Nach Ansicht des Insolvenzverwalters war P&R schon 2010 pleite. Doch Roth und seine Mannschaft hätten die fälligen Auszahlungen an alte Anleger dann einfach mit den Geldern neuer Anleger finanziert – ein klassisches und verbotenes Schneeballsystem also. Firmengründer Roth sitzt mittlerweile in Untersuchungshaft.
Düster sind offenbar die Aussichten der Gläubiger. Insolvenzverwalter Jaffé hält Einnahmen aus den vorhandenen Containern, die von einer Schweizer Tochtergesellschaft verwaltet werden, bis 2021 von gerade mal 560 Millionen Euro für möglich. Die ersten Abschlagszahlungen sollen erst im Jahr 2020 erfolgen.

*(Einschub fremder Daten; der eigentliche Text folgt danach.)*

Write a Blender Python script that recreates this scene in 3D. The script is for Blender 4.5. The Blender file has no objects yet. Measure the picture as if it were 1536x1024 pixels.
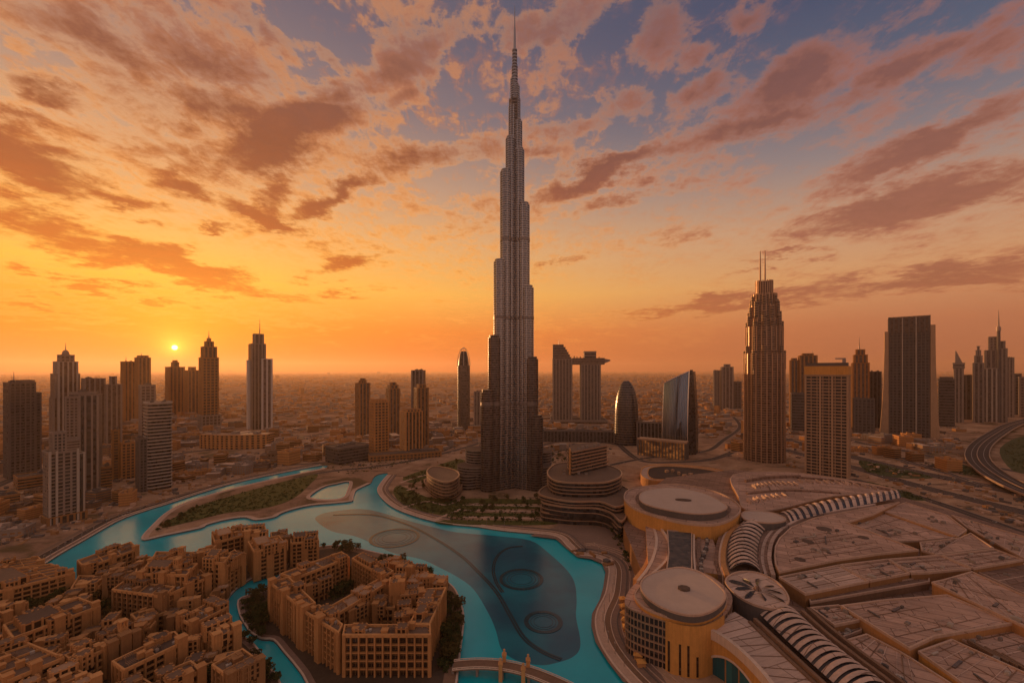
import bpy, bmesh, math, random
from mathutils import Vector, Matrix
from mathutils.geometry import delaunay_2d_cdt

# ---------------------------------------------------------------- camera, sky, sun, exposure
scene = bpy.context.scene
F, CX, HY, HC = 640.0, 768.0, 556.0, 200.0      # focal length in photo pixels, centre column, horizon row, camera height in metres
cam_data = bpy.data.cameras.new('camera')
cam_data.sensor_width = 36.0
cam_data.lens = 36.0 * F / 1536.0
cam_data.shift_y = (HY - 512.0) / 1536.0
cam_data.clip_start = 1.0
cam_data.clip_end = 120000.0
cam = bpy.data.objects.new('camera', cam_data)
cam.location = (0, 0, HC)
cam.rotation_euler = (math.radians(90), 0, 0)
scene.collection.objects.link(cam)
scene.camera = cam
vs = scene.view_settings
vs.view_transform = 'Standard'
vs.look = 'None'
vs.exposure = 0.08
vs.gamma = 1.0
vs.use_curve_mapping = False
scene.cycles.volume_bounces = 1
scene.cycles.max_bounces = 5
scene.cycles.diffuse_bounces = 2
scene.cycles.glossy_bounces = 3
scene.cycles.transparent_max_bounces = 8
scene.cycles.use_denoising = True
scene.cycles.sample_clamp_indirect = 6.0

SUN_AZ, SUN_EL = math.atan2(262 - CX, F), math.radians(2.45)   # azimuth from +Y towards +X
sun_dir = Vector((math.sin(SUN_AZ) * math.cos(SUN_EL), math.cos(SUN_AZ) * math.cos(SUN_EL), math.sin(SUN_EL)))
sd = bpy.data.lights.new('sun', 'SUN')
sd.energy = 5.0
sd.angle = math.radians(0.6)
sd.color = (1.0, 0.50, 0.20)
so = bpy.data.objects.new('sun', sd)
so.rotation_euler = (-sun_dir).to_track_quat('-Z', 'Y').to_euler()
scene.collection.objects.link(so)

world = bpy.data.worlds.new('World')
scene.world = world
world.use_nodes = True
wt = world.node_tree
wt.nodes.clear()


class G:
    """small helper for writing node maths"""
    def __init__(s, tree): s.t = tree
    def n(s, typ, **kw):
        nd = s.t.nodes.new(typ)
        for k, v in kw.items(): setattr(nd, k, v)
        return nd
    def put(s, sock, v):
        if isinstance(v, bpy.types.NodeSocket): s.t.links.new(v, sock)
        else: sock.default_value = v
    def m(s, op, a, b=None, c=None, clamp=False):
        nd = s.n('ShaderNodeMath', operation=op, use_clamp=clamp)
        s.put(nd.inputs[0], a)
        if b is not None: s.put(nd.inputs[1], b)
        if c is not None: s.put(nd.inputs[2], c)
        return nd.outputs[0]
    def v(s, op, a, b=None, scale=None):
        nd = s.n('ShaderNodeVectorMath', operation=op)
        s.put(nd.inputs[0], a)
        if b is not None: s.put(nd.inputs[1], b)
        if scale is not None: s.put(nd.inputs['Scale'], scale)
        return nd.outputs['Value'] if op in ('DOT_PRODUCT', 'LENGTH', 'DISTANCE') else nd.outputs[0]
    def mix(s, f, a, b, blend='MIX'):
        nd = s.n('ShaderNodeMix', data_type='RGBA', blend_type=blend)
        s.put(nd.inputs[0], f)
        s.put(nd.inputs[6], a if isinstance(a, bpy.types.NodeSocket) else (*a, 1))
        s.put(nd.inputs[7], b if isinstance(b, bpy.types.NodeSocket) else (*b, 1))
        return nd.outputs[2]
    def ramp(s, f, stops, interp='LINEAR'):
        nd = s.n('ShaderNodeValToRGB')
        e = nd.color_ramp.elements
        nd.color_ramp.interpolation = interp
        while len(e) < len(stops): e.new(0.5)
        for el, (p, c) in zip(e, stops):
            el.position = p
            el.color = (*c, 1) if not isinstance(c, (int, float)) else (c, c, c, 1)
        s.put(nd.inputs[0], f)
        return nd.outputs[0]
    def smooth(s, x, lo, hi):
        nd = s.n('ShaderNodeMapRange', interpolation_type='SMOOTHSTEP')
        s.put(nd.inputs[0], x); nd.inputs[1].default_value = lo; nd.inputs[2].default_value = hi
        return nd.outputs[0]
    def noise(s, vec, scale, detail=4, rough=0.55, dist=0.0, color=False):
        nd = s.n('ShaderNodeTexNoise')
        if vec is not None: s.put(nd.inputs['Vector'], vec)
        nd.inputs['Scale'].default_value = scale
        nd.inputs['Detail'].default_value = detail
        nd.inputs['Roughness'].default_value = rough
        nd.inputs['Distortion'].default_value = dist
        return nd.outputs['Color' if color else 'Fac']


def pdir(px, py):
    return Vector(((px - CX) / F, 1.0, (HY - py) / F)).normalized()


def build_sky():
    g = G(wt)
    D = g.v('NORMALIZE', g.n('ShaderNodeTexCoord').outputs['Generated'])
    sx = g.n('ShaderNodeSeparateXYZ'); g.put(sx.inputs[0], D)
    x, y, z = sx.outputs
    az = g.m('ARCTAN2', x, y)                                  # 0 ahead, + to the east
    el = g.m('ARCSINE', z)
    eld = g.m('MULTIPLY', el, 57.2958)
    sun_side = g.smooth(az, 0.95, -0.75)                       # 1 towards the sun
    behind = g.smooth(g.m('ABSOLUTE', az), 1.1, 2.4)
    t = g.m('DIVIDE', eld, 50.0, clamp=True)
    L = g.ramp(t, [(0.0, (0.70, 0.115, 0.008)), (0.10, (0.92, 0.225, 0.010)), (0.20, (0.96, 0.46, 0.05)), (0.32, (0.80, 0.41, 0.135)), (0.44, (0.56, 0.32, 0.18)),
                   (0.60, (0.26, 0.18, 0.17)), (0.76, (0.14, 0.115, 0.145)), (1.0, (0.10, 0.10, 0.14))])
    Rr = g.ramp(t, [(0.0, (0.33, 0.105, 0.055)), (0.10, (0.44, 0.155, 0.075)), (0.20, (0.58, 0.28, 0.13)), (0.32, (0.46, 0.27, 0.18)), (0.44, (0.22, 0.18, 0.19)),
                    (0.56, (0.085, 0.105, 0.16)), (0.72, (0.035, 0.06, 0.125)), (1.0, (0.025, 0.045, 0.10))])
    base = g.mix(sun_side, Rr, L)
    dusk = g.ramp(t, [(0.0, (0.42, 0.24, 0.18)), (0.2, (0.62, 0.36, 0.27)), (0.5, (0.34, 0.235, 0.21)), (1.0, (0.22, 0.175, 0.185))])  # unseen sky behind the camera, brightened as fill for facing walls
    # cloud deck, seen in perspective
    den = g.m('ADD', g.m('MAXIMUM', z, 0.0), 0.10)
    cb = g.n('ShaderNodeCombineXYZ')
    g.put(cb.inputs[0], g.m('DIVIDE', x, den)); g.put(cb.inputs[1], g.m('DIVIDE', y, den)); cb.inputs[2].default_value = 3.7
    P = cb.outputs[0]
    mp = g.n('ShaderNodeMapping'); g.put(mp.inputs[0], P)
    mp.inputs['Rotation'].default_value = (0, 0, math.radians(-28)); mp.inputs['Scale'].default_value = (1.0, 0.42, 1)
    Q = mp.outputs[0]
    n_big = g.noise(Q, 1.1, 7, 0.60, 0.35)
    n_mid = g.noise(P, 3.0, 9, 0.66, 0.5)
    n_fine = g.noise(P, 9.0, 7, 0.70, 0.2)
    n_rip = g.noise(Q, 21.0, 4, 0.6, 0.8)
    W = g.v('SCALE', g.v('SUBTRACT', g.noise(P, 1.9, 9, 0.68, color=True), (0.5, 0.5, 0.5)), scale=0.17)
    DW = g.v('ADD', D, W)
    def blob(px, py, ha, hb, ang, w):
        c = pdir(px, py)
        a = math.radians(ang)
        d1 = pdir(px + math.cos(a), py - math.sin(a)) - c
        d2 = pdir(px - math.sin(a), py - math.cos(a)) - c
        A = d1.normalized() / (d1.length * ha)
        B = d2 - d1.normalized() * d2.dot(d1.normalized())
        B = B.normalized() / (d2.length * hb)
        p = g.v('SUBTRACT', DW, tuple(c))
        u = g.v('DOT_PRODUCT', p, tuple(A)); v = g.v('DOT_PRODUCT', p, tuple(B))
        q = g.m('MULTIPLY_ADD', u, u, g.m('MULTIPLY', v, v))
        return g.m('MULTIPLY', g.m('POWER', 2.7183, g.m('MULTIPLY', q, -1.0)), w)
    dark = [(440, 192, 120, 30, 20, 1.0), (395, 235, 50, 30, 0, .8), (402, 285, 22, 32, 0, .55), (284, 272, 42, 22, -25, .8), (392, 322, 62, 15, -30, .8),
            (500, 300, 68, 15, 15, .75), (60, 250, 140, 36, -25, .95), (100, 345, 150, 30, -20, .7), (240, 395, 260, 24, -15, .95), (520, 440, 120, 8, 0, .5), (75, 457, 90, 9, -3, .55),
            (55, 135, 80, 24, -15, .8), (315, 350, 38, 9, 5, .6), (510, 398, 68, 15, 15, .62), (625, 70, 70, 36, 20, .62), (300, 75, 130, 34, -20, .55),
            (910, 262, 115, 16, 18, .9), (935, 298, 95, 13, 18, .6), (1185, 120, 105, 40, 40, .8), (1130, 190, 130, 26, 20, .78), (1390, 222, 170, 24, 20, .85),
            (1370, 297, 240, 30, 14, .9), (1340, 108, 190, 20, 25, .55), (1070, 460, 200, 14, 7, .75), (1400, 412, 240, 22, 8, .75), (1170, 387, 95, 6, 5, .6),
            (845, 396, 45, 7, 5, .45), (1500, 60, 90, 30, 30, .4), (130, 60, 170, 40, -20, .62), (330, 150, 90, 24, -20, .5), (520, 130, 80, 26, 20, .5), (30, 190, 90, 16, -10, .6), (170, 300, 110, 16, -18, .7), (160, 430, 180, 10, -5, .6), (820, 30, 90, 26, 10, .5), (1050, 120, 70, 20, 25, .5), (1250, 330, 160, 14, 12, .6)]
    lit = [(985, 50, 62, 40, 60, .55), (670, 238, 105, 26, 12, .5), (490, 62, 45, 12, -35, .45), (620, 130, 60, 14, 40, .38), (850, 190, 100, 20, 5, .42), (1040, 80, 30, 14, 30, .45),
           (940, 165, 70, 22, 10, .4), (815, 230, 45, 10, 0, .42), (200, 130, 130, 60, -20, .38), (250, 215, 160, 40, -15, .36), (1120, 12, 40, 16, 20, .5), (830, 45, 14, 12, 0, .5), (400, 30, 60, 18, -30, .4),
           (1060, 355, 120, 16, 8, .32), (700, 330, 90, 40, 10, .25)]
    acc = None
    for b in dark + lit:
        q = blob(*b)
        acc = q if acc is None else g.m('MAXIMUM', acc, q)
    rag = g.m('ADD', g.m('MULTIPLY', g.m('SUBTRACT', n_mid, 0.5), 1.25), g.m('ADD', g.m('MULTIPLY', g.m('SUBTRACT', n_fine, 0.5), 1.2), g.m('MULTIPLY', g.m('SUBTRACT', n_rip, 0.5), 0.45)))
    k = g.m('ADD', g.m('MULTIPLY', acc, 1.0), g.m('MULTIPLY', g.m('SUBTRACT', n_big, 0.5), 1.2))
    k = g.m('MULTIPLY', g.m('ADD', k, rag), g.smooth(eld, 0.8, 6.0))
    cov = g.smooth(k, -0.06, 0.66)
    thick = g.smooth(k, 0.08, 0.80)
    litL = g.ramp(t, [(0, (1.0, 0.30, 0.02)), (0.2, (0.96, 0.40, 0.04)), (0.4, (0.70, 0.25, 0.05)), (0.7, (0.42, 0.138, 0.062)), (1, (0.36, 0.17, 0.11))])
    litR = g.ramp(t, [(0, (0.46, 0.14, 0.06)), (0.25, (0.44, 0.155, 0.075)), (0.6, (0.42, 0.14, 0.08)), (1, (0.34, 0.125, 0.09))])
    dkL = g.ramp(t, [(0, (0.80, 0.18, 0.012)), (0.16, (0.62, 0.12, 0.006)), (0.3, (0.36, 0.062, 0.008)), (0.5, (0.20, 0.047, 0.018)), (0.7, (0.20, 0.075, 0.05)), (1, (0.24, 0.14, 0.11))])
    dkR = g.ramp(t, [(0, (0.34, 0.10, 0.04)), (0.25, (0.30, 0.10, 0.06)), (0.5, (0.20, 0.075, 0.058)), (0.8, (0.12, 0.058, 0.065)), (1, (0.2, 0.12, 0.11))])
    near = g.smooth(az, 0.75, -0.35)
    lit_c = g.mix(near, litR, litL); dk_c = g.mix(near, dkR, dkL)
    # thin broken veil of small clouds high up, thickest towards the sun
    veil = g.smooth(g.m('ADD', g.m('ADD', g.m('ADD', g.m('MULTIPLY', g.m('SUBTRACT', n_fine, 0.5), 2.0), g.m('MULTIPLY', g.m('SUBTRACT', n_rip, 0.5), 2.2)), g.m('MULTIPLY', g.m('SUBTRACT', n_mid, 0.5), 1.6)), g.m('MULTIPLY', g.m('SUBTRACT', n_big, 0.45), 1.0)), -0.15, 0.6)
    veil = g.m('MULTIPLY', veil, g.m('MULTIPLY', g.smooth(eld, 7.0, 15.0), g.m('MULTIPLY_ADD', near, 0.52, 0.08)))
    base = g.mix(veil, base, lit_c)
    cc = g.mix(thick, lit_c, dk_c)
    cc = g.v('SCALE', cc, scale=g.m('ADD', 0.55, g.m('ADD', g.m('MULTIPLY', n_fine, 0.5), g.m('MULTIPLY', n_mid, 0.4))))
    col = g.mix(g.m('MULTIPLY', cov, 0.93), base, cc)
    rim = g.m('MULTIPLY', g.m('MULTIPLY', g.smooth(k, 0.04, 0.16), g.smooth(k, 0.42, 0.20)), g.m('MULTIPLY_ADD', near, 0.14, 0.02))
    col = g.mix(rim, col, (1.0, 0.46, 0.13))
    # unseen sky overhead brightened to one warm sheet, added as fill for roofs
    col = g.mix(g.smooth(eld, 46.0, 66.0), col, (0.40, 0.28, 0.235))
    col = g.mix(behind, col, dusk)
    # glow and disc of the setting sun
    cs = g.v('DOT_PRODUCT', D, tuple(sun_dir))
    ang = g.m('MULTIPLY', g.m('ARCCOSINE', g.m('MINIMUM', cs, 1.0)), 57.2958)
    glow = g.m('POWER', 2.7183, g.m('DIVIDE', ang, -3.6))
    col = g.mix(g.m('MULTIPLY', glow, 0.55), col, (1.0, 0.40, 0.03), 'ADD')
    disc = g.smooth(ang, 0.30, 0.20)
    halo = g.m('POWER', 2.7183, g.m('DIVIDE', ang, -0.75))
    col = g.mix(halo, col, (1.6, 0.85, 0.12), 'ADD')
    col = g.mix(disc, col, (9.0, 5.5, 1.6))
    col = g.mix(g.smooth(eld, -0.2, -4.0), col, (0.10, 0.055, 0.035))
    nish = g.n('ShaderNodeTexSky', sky_type='NISHITA', sun_disc=False)
    nish.sun_elevation = SUN_EL; nish.sun_rotation = SUN_AZ
    nish.altitude = 200; nish.air_density = 1.5; nish.dust_density = 3.0
    b1 = g.n('ShaderNodeBackground'); g.put(b1.inputs[0], col); b1.inputs[1].default_value = 1.0
    b2 = g.n('ShaderNodeBackground'); g.put(b2.inputs[0], nish.outputs[0]); b2.inputs[1].default_value = 0.015
    ad = g.n('ShaderNodeAddShader'); g.put(ad.inputs[0], b1.outputs[0]); g.put(ad.inputs[1], b2.outputs[0])
    out = g.n('ShaderNodeOutputWorld'); g.put(out.inputs[0], ad.outputs[0])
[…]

P&R dürfte sich so zum größten Kriminalfall in der bundesdeutschen Finanzgeschichte ausweiten. Spitzenreiter war bisher Flowtex – ein Anbieter von Bohrsystemen, der im Jahr 2000 einen Schaden von 2,5 Milliarden Euro anrichtete. In den vergangenen Jahren gab es mit dem Windparkbetreiber Prokon, der Immobiliengesellschaft S&K sowie dem Schiffscontainerverkäufer Magellan weitere spektakuläre Fälle.
Die Empörung der P&R-Gläubiger richtete sich in den nichtöffentlichen Versammlungen vor allem gegen die Finanzaufsicht Bafin, berichten Teilnehmer. Die »Bürgerbewegung Finanzwende« forderte die geprellten Anleger zu Protestschreiben an die Bafin auf, da sie sämtliche Anlageprospekte von P&R durchgewunken hatte. Klagen gegen die Bundesbehörde wurden in München zumindest angedroht.
Doch solche Kritik greift zu kurz. Erst das im Juli 2015 in Kraft getretene Kleinanlegerschutzgesetz zwang »graue« Finanzdienstleister, ihre Verkaufsprospekte überhaupt vorzulegen. Doch die Bafin muss auch seither lediglich auf formale Korrektheit hin prüfen, nicht aber, wie realistisch oder risikoreich das beworbene Produkt ist. Eine Gesetzeslücke, die damals von Verbraucherschützern heftig kritisiert worden war und die das Schneeballsystem von P&R wohl erst möglich machte. Fabio De Masi, finanzpolitischer Sprecher der Linksfraktion im Bundestag, fordert denn auch »eine inhaltliche Prüfpflicht« der Bafin durch den Gesetzgeber: »Wir brauchen endlich einen TÜV für Finanzprodukte.«
Die Empörung der P&R-Gläubiger richtete sich in den nichtöffentlichen Versammlungen vor allem gegen die Finanzaufsicht Bafin.